Exercise - Pull every "this" line out of the data below.

Input data -
§ §

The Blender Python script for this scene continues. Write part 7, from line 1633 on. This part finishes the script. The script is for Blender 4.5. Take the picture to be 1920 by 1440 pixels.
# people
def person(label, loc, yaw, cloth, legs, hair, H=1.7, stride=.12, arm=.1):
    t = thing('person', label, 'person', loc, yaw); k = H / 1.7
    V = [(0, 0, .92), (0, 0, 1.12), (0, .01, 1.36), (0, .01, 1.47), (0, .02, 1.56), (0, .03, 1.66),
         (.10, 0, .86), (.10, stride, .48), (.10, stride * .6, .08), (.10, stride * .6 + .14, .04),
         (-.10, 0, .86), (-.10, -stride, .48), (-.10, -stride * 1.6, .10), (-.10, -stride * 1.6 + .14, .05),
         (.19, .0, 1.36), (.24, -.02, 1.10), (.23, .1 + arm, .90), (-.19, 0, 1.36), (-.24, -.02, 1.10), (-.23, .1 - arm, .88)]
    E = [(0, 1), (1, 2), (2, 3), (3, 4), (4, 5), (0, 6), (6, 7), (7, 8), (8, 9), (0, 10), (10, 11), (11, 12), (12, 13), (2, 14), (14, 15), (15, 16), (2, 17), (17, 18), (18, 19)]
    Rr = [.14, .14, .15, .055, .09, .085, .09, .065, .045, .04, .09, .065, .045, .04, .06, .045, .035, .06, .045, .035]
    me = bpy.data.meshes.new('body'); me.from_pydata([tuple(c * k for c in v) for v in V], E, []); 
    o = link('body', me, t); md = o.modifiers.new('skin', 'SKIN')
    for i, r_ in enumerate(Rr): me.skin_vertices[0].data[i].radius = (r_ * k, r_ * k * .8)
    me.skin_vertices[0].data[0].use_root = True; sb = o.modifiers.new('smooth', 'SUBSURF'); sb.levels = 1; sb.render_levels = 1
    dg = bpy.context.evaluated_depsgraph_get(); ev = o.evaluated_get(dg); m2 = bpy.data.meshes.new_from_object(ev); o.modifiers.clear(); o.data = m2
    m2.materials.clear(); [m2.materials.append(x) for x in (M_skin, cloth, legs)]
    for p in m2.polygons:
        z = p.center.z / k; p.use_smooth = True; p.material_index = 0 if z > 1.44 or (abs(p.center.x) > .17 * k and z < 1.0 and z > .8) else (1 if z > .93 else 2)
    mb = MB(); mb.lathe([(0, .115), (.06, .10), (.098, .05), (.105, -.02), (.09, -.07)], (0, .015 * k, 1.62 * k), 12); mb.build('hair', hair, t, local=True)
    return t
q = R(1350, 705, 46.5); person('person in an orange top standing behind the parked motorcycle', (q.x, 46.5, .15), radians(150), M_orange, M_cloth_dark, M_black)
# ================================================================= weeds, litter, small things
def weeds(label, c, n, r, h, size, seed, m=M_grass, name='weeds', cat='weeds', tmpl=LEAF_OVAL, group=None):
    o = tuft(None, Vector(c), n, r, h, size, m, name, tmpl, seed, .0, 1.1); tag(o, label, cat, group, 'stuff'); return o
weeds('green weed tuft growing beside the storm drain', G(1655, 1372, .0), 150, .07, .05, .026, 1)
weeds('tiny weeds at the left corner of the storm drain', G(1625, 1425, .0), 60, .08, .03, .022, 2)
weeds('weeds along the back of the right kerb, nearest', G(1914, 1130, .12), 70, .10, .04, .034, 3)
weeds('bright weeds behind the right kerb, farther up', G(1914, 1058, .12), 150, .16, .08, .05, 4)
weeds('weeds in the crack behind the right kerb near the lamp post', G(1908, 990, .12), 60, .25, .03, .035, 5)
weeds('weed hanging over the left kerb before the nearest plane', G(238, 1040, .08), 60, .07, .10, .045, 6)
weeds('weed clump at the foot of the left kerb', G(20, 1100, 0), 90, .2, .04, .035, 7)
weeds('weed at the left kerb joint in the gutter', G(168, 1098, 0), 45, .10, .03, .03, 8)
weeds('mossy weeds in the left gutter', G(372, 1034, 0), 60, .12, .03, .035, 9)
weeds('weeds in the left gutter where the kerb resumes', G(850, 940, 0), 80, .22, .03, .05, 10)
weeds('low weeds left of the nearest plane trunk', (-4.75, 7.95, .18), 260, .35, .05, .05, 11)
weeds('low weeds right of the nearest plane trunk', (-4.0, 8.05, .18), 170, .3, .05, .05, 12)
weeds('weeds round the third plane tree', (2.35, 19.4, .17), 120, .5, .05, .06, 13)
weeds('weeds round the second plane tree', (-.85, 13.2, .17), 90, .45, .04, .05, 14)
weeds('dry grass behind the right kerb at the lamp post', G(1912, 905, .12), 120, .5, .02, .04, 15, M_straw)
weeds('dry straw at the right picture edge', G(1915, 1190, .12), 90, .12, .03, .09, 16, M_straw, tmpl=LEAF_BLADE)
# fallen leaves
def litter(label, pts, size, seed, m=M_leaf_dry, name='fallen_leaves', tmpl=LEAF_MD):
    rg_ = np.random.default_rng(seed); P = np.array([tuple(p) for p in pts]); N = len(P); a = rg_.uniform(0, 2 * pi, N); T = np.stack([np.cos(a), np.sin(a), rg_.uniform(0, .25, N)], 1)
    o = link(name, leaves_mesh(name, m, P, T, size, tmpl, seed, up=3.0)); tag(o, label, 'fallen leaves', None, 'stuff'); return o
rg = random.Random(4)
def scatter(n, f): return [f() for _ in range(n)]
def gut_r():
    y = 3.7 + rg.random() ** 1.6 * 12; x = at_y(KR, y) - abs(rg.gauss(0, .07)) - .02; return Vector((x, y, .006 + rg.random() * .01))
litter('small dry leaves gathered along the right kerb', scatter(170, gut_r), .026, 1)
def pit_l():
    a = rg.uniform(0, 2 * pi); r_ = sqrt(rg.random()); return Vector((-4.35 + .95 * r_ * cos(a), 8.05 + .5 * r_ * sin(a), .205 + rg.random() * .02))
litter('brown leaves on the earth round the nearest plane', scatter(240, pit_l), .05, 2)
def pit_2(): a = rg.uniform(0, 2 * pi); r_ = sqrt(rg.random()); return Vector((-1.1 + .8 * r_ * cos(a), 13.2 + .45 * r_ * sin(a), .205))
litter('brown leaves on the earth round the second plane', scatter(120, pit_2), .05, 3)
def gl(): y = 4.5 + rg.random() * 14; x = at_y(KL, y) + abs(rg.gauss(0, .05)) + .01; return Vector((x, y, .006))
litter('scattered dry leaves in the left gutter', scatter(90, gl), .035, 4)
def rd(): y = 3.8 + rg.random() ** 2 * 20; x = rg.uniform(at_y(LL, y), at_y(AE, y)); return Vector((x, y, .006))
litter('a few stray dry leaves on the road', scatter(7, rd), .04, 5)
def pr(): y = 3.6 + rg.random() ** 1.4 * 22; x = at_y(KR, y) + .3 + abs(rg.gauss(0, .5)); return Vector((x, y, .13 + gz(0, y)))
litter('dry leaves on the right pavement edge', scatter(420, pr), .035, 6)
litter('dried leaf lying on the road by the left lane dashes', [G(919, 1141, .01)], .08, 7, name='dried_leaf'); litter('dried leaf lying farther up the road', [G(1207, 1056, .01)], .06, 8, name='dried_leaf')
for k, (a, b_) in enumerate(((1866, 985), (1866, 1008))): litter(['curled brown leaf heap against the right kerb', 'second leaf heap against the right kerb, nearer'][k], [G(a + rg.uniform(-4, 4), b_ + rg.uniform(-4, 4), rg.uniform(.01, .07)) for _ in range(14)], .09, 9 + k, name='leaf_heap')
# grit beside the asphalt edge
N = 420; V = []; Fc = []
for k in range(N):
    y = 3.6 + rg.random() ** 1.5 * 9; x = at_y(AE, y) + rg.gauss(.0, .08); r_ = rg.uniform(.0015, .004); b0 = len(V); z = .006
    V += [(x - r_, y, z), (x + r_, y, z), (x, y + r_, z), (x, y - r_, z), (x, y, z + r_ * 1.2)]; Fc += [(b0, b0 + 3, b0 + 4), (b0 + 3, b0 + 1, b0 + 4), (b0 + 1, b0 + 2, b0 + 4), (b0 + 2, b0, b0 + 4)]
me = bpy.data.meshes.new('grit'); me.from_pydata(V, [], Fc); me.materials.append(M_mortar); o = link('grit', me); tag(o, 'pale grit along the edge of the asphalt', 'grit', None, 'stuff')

§ §

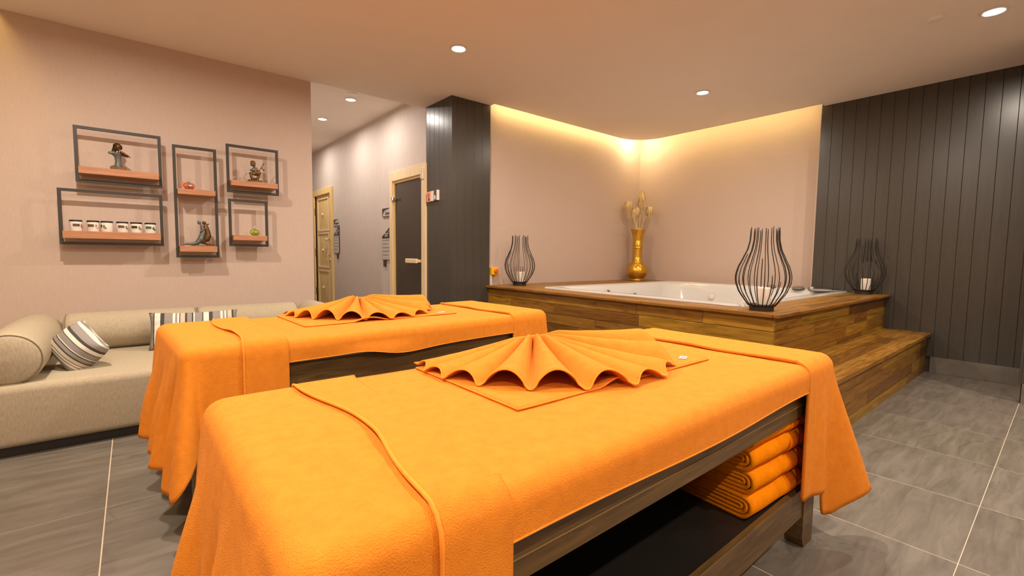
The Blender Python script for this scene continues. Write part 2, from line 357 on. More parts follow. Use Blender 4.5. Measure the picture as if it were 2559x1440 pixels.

§ §

Task solution -
The Blender Python script for this scene continues. Write part 7, from line 1633 on. This part finishes the script. The script is for Blender 4.5. Take the picture to be 1920 by 1440 pixels.
The Blender Python script for this scene continues. Write part 2, from line 357 on. More parts follow. Use Blender 4.5. Measure the picture as if it were 2559x1440 pixels.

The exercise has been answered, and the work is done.